A flaw in GnuPG's enforcement of integrity protections allows practical malleability of encrypted messages.
Specifically, GnuPG violates specified requirements for Modification Detection Code (MDC) verification,
permitting attackers to manipulate encrypted packets in ways that can lead to plaintext recovery attacks under realistic conditions.
Description
| Status | Assigned | Task | ||
|---|---|---|---|---|
| Testing | None | T7900 Cleartext Signature Forgery in GnuPG | ||
| Testing | None | T7907 Encrypted Message Malleability Checks are Incorrectly Enforced Causing Plaintext Recovery Attacks |
Event Timeline
The described attack is not easy to understand and as of today the
gpg.fail website seems to have the same content as the draft we
received on 2025-10-23. There it states:
In the interest of a timely disclosure, we cannot provide an refined end-to-end demonstration of the issue. However, under the following assumptions we can demonstrate relevant parts of the attack.
From what I can read from it the enabler of the attack is:
- Mallory sends Bob the modified message, asking for a signature on the public key — a common not suspicious action for PGP users.
- Bob decrypts and signs the apparent public key, and publishes the signature along with the public key to a keyserver.
However, Bob ignored that the decryption failed and thus signs
something which he can't be sure what he is signing! The whole idea
of authenticated encryption (AD - either using CFB+MDC or OCB)
is to detect such a modified encrypted message. If this is ignored we
are back to unauthenticated encryption. The attack description
further states:
Packets can be modified by an attacker to output a failure that aappears harmless to the user, such as truncation, and GnuPG violates this requirement in two dangerous ways: - Packets can be modified by an attacker to output a failure that appears harmless to the user, such as truncation, and - it does not discard inputs known to be a security problem and continues processing the data.
The "appears harmless to the user" requires social engineering to
discuss the
gpg: decryption failed: Invalid packet
away. It is correct that we see here "invalid packet" and not a
gpg: WARNING: message was not integrity protected gpg: decryption forced to fail!
The reason for this is that we have a bunch of failure modes and we
don't want to get the user accustomed to this warning. This warning
shall only show up if a message was really modified and not in case of
a simple truncation.
The second point "does not discard" the data is a misunderstanding on
how Unix tools work. A Unix tool does not necessary write to a file
but in many cases works in a pipeline and thus can't discard data it
has already written to the output. Only after all data has been
processed a claim can be made whether the data was good. A frontend or
GUI however can do that. For example Kleopatra ask the user whether
to save a decrypted file - this uses a renaming strategy.
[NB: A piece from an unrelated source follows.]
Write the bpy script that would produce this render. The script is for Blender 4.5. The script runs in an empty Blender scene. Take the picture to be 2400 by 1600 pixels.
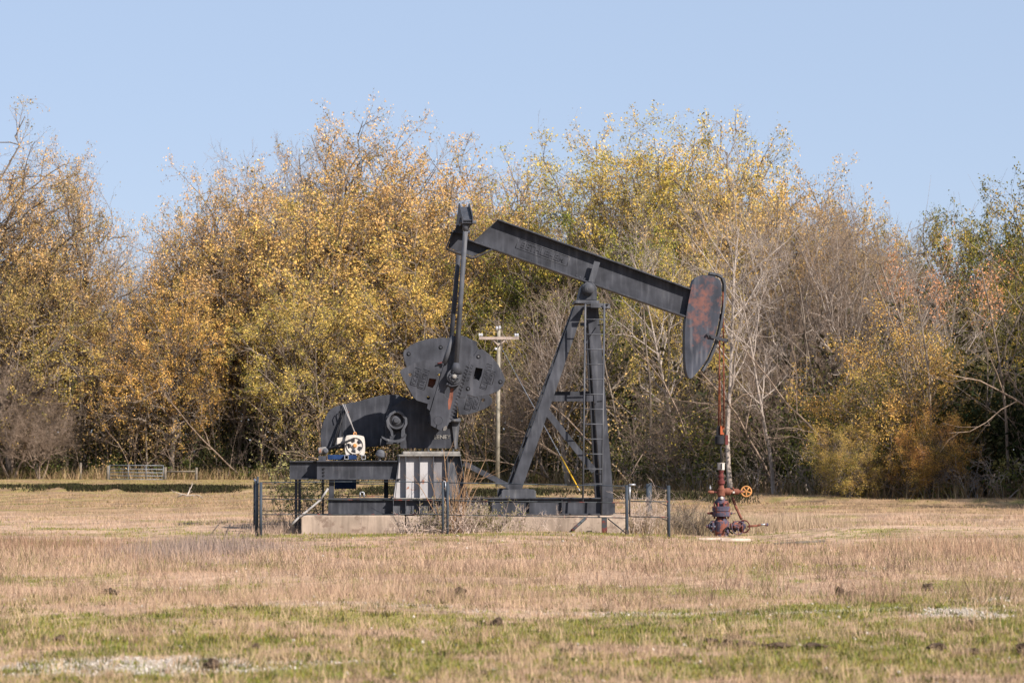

Thus, unless I have a major misunderstanding, I do not see any bug here.
This warning shall only show up if a message was really modified and not in case of a simple truncation.
But truncation *is* modification - and a selective truncation at just the right point can be just as dangerous as any other modification, depending on the context. I don't see any advantage in emitting a "less scary" warning such as "invalid packet" on decryption failure. If a message fails to decrypt correctly, then it is broken and none of the output is trustworthy. It is the "invalid packet" warning that we should not want users getting accustomed to, surely?
Right. And the MDC detects this and only if says okay you get a good decryption status back.
So why are there different grades of failure? Why is "invalid packet" a less scary error message than "WARNING: message was not integrity protected" when both are equally bad things?